Last time I posted, we looked at Twitter’s power to shape our writing by studying Twitter poetry. Today, let’s consider what we can learn by studying what makes for compelling content on Twitter—in other words, what sort of posts get “retweeted” and spread from network to network.

Writing compelling content is something with which every writer—nonfiction or fiction—should be concerned. Even in story forms governed by the rules of journalism, where objectivity and even-handedness are highly valued, being able to package a story and make sure it finds the widest possible audience is an essential survival skill.

One of the most important guidelines in writing compellingly and getting retweeted on Twitter is to consider one’s network of followers. What do they need or want to know?

The good folks over at Cyberjournalist.net recently blogged about super-entrepreneur Guy Kawasaki’s rules for getting retweeted, and had this to say about Guy’s first rule, which is “ask the right question.”

There are pockets of Twitter users who want to bond with small group of people and learn the answer to the original Twitter question: ‘What are you doing?’ These are the folks that enjoy tweets that say, ‘My cat just rolled over’ and ‘The line at Starbucks is long.’

“The question you should answer if you want retweets is ‘What’s interesting?’ for your group of followers. For example, the story that Taiwanese scientists bred glow-in-the-dark pigs is a lot more interesting than what your cat is doing and therefore a lot more likely to get retweeted.”

Another Twitter lesson for writers from the retweet arena is that sharing begets sharing. Social media researcher Dan Zarrella, guest posting on Copyblogger, notes that 70 percent of retweets contain a hyperlink (often shaved down to size using http://tiny.cc or other services). If you’re linking to your own content, it’s a good idea to think about what sorts of writing get passed around online—Zarrella lists how-tos/instructional content, breaking news, warnings (about scams, etc.) and freebies or contests as links highly likely to get a retweet.

The lesson here, I think, is that people want to share useful stuff with those they care about and keep their friends out of trouble. When drafting our stories, no matter the venue, it’s a good idea to keep in mind that this is a huge piece of what drives information passed through online social networking.

The final rule we can draw from what gets retweeted on Twitter is that calls to action produce action. Zarrella, writing recently on his own blog about the 20 words and phrases that generate the most retweets, notes that the phrase “please retweet” appeared very frequently in posts that got retweeted. Other action verbs that appeared in highly retweeted posts included “help,” “follow,” and “check out.”

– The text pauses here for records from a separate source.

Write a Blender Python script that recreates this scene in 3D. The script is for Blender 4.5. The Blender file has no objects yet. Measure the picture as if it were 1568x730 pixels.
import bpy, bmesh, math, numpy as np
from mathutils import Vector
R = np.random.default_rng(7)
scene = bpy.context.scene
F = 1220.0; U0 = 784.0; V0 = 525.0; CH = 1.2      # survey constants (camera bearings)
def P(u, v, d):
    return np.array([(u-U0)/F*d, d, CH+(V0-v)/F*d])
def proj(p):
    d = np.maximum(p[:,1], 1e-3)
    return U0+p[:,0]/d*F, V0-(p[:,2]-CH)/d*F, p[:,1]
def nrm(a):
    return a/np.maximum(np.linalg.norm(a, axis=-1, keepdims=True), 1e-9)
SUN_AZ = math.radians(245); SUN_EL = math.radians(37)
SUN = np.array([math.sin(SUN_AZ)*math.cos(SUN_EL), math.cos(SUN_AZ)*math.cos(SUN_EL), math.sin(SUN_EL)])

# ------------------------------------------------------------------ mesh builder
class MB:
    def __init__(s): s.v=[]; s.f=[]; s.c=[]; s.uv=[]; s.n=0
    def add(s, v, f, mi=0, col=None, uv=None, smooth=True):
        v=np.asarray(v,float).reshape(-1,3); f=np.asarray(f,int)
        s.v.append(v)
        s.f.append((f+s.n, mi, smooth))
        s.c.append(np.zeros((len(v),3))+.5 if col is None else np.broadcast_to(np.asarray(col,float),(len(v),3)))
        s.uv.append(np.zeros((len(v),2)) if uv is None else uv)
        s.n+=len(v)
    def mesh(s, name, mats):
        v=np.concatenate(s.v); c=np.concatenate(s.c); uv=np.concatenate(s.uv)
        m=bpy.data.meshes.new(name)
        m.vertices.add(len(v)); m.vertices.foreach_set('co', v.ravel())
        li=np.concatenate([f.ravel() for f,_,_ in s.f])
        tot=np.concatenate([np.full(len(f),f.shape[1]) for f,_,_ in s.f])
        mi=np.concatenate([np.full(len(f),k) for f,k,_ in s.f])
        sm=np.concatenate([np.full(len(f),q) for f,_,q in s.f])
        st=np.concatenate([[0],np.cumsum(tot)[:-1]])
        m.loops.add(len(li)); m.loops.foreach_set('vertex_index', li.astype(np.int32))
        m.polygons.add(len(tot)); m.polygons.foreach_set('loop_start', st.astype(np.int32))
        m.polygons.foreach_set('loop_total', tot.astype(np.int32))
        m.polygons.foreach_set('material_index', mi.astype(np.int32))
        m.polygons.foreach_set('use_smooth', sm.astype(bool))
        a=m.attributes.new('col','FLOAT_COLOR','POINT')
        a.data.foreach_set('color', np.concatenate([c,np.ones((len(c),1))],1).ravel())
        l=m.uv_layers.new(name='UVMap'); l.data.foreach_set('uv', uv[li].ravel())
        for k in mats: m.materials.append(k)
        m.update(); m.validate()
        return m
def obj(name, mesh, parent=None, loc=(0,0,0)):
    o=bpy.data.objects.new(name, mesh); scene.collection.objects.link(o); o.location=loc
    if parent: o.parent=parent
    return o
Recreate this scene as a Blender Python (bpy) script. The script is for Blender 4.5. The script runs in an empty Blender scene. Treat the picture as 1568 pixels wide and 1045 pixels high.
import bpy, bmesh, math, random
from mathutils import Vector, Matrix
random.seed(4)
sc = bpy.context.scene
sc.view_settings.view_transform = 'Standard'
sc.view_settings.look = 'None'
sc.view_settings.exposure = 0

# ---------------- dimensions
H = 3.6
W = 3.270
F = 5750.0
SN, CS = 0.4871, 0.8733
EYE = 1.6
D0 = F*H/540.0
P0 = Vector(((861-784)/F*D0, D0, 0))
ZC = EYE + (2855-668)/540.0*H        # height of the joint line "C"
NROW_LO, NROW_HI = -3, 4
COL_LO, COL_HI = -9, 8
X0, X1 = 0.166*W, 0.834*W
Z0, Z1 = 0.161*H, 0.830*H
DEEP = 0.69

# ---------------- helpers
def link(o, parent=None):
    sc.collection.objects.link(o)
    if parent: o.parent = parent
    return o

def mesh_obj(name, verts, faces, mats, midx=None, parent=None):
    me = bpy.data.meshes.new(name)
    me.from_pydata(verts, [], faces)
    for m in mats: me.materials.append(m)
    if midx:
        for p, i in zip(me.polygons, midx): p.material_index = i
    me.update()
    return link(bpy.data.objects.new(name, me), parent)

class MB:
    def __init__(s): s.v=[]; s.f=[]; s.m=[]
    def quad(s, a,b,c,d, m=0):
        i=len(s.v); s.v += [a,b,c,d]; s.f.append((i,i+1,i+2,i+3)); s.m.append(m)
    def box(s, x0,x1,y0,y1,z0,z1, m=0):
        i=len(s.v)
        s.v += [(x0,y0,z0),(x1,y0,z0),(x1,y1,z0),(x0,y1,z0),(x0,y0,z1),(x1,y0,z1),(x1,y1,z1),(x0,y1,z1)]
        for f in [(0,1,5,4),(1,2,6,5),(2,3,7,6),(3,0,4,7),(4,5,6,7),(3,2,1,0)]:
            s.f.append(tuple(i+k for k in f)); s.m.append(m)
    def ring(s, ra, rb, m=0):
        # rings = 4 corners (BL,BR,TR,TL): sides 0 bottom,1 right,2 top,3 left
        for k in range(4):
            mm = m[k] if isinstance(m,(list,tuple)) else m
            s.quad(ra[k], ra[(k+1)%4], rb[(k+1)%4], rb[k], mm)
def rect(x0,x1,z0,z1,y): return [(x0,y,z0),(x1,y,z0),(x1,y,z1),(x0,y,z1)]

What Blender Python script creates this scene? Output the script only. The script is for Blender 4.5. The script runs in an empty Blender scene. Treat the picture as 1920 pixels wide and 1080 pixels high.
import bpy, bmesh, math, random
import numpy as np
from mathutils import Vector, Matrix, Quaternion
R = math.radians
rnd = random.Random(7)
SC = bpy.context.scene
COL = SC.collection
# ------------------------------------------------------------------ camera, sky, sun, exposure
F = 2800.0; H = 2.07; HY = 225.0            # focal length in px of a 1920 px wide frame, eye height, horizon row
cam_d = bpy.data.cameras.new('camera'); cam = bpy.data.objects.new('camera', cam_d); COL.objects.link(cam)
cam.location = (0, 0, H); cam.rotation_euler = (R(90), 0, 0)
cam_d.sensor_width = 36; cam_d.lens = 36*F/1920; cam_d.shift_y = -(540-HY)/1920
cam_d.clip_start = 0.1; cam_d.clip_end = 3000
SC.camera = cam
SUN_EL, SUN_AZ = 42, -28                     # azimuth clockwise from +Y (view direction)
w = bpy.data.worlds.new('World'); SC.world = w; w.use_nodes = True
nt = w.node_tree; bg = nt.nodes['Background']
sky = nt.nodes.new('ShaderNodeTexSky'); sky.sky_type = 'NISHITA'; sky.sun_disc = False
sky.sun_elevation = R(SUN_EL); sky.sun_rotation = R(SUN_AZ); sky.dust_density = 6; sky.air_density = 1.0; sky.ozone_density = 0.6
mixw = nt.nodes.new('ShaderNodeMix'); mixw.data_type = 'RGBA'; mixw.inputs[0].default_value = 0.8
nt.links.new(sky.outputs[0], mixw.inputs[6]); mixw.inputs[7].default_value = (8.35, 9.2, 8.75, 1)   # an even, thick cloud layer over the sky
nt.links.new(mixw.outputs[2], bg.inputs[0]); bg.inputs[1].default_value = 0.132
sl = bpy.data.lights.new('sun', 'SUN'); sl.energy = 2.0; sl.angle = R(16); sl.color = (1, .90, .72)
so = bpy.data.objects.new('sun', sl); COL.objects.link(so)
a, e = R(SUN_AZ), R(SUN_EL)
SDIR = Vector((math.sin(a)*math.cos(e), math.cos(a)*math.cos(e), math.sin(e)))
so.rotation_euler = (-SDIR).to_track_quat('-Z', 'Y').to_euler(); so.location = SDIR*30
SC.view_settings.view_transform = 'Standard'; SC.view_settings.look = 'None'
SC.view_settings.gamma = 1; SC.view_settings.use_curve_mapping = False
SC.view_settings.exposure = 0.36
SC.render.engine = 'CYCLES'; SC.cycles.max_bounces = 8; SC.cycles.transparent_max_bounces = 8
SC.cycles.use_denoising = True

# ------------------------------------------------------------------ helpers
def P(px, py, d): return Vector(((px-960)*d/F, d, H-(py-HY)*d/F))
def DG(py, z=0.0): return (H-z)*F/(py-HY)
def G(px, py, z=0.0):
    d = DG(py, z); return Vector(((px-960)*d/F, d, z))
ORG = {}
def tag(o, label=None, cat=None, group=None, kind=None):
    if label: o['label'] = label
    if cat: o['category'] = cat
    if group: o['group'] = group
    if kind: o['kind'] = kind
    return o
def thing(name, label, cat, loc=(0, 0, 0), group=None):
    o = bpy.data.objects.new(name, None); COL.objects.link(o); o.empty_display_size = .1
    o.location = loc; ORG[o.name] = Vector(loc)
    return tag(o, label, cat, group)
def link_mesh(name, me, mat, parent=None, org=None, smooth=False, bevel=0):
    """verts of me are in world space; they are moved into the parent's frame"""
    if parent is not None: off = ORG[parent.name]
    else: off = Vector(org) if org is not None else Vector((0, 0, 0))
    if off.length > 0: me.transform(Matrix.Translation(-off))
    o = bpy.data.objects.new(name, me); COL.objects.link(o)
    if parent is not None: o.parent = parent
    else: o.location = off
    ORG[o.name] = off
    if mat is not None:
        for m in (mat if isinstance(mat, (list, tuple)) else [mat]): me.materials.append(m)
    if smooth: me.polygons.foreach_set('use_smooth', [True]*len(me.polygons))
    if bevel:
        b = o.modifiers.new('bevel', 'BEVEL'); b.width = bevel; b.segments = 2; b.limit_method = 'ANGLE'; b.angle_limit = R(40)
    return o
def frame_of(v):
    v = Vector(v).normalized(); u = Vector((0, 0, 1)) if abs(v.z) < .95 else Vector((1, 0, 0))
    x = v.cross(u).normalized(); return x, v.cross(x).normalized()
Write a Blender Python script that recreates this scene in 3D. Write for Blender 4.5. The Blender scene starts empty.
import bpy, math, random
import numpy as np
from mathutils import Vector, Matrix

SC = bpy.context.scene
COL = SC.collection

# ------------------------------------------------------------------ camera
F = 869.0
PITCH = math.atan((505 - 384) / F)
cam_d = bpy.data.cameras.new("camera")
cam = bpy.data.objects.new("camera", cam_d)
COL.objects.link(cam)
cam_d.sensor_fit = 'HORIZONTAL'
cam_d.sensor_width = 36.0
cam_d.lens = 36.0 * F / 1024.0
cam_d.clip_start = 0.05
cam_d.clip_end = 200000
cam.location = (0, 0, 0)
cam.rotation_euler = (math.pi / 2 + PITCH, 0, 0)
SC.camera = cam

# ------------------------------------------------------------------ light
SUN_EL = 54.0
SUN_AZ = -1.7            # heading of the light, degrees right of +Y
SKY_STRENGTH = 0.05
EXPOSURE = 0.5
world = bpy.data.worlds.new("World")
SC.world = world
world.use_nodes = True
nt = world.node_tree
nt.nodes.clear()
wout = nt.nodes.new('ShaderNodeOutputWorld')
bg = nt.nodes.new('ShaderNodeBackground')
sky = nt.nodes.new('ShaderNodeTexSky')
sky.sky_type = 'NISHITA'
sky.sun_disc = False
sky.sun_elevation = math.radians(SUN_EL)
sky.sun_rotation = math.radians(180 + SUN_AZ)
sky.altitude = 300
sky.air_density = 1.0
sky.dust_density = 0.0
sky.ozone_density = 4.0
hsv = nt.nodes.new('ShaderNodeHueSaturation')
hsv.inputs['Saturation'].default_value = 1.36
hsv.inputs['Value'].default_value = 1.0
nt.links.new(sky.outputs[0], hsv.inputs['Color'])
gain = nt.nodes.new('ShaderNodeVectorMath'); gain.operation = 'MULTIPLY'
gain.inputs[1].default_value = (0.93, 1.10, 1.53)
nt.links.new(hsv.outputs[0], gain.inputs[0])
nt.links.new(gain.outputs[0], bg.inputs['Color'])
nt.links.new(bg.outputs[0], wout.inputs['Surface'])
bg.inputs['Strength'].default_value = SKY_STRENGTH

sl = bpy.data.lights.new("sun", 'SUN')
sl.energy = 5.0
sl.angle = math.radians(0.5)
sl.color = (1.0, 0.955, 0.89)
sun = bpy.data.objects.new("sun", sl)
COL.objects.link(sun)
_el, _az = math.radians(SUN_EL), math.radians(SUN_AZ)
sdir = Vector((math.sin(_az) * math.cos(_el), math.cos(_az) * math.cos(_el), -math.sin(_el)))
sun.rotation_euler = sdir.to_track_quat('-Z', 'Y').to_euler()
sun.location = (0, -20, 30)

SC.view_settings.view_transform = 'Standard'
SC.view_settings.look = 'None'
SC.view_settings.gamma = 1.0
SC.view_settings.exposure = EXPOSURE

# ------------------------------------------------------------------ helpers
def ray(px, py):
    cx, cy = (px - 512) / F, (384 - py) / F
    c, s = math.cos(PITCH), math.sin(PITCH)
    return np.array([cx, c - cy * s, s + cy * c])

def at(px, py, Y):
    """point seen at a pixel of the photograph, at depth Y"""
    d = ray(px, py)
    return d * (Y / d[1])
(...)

Obviously, a lot of journalistic non-fiction writing cannot directly order the reader to take action, although it can quote sources about the need for action, the urgency of a situation, etc. However, thinking what frame of mind you want to leave a reader with after digesting your story is still helpful. And for many “service” stories in trade or self-help oriented publications, issuing a clear call to action is part of the package—readers are looking to you to explain how something works, and then recommend ways to use the newfound knowledge.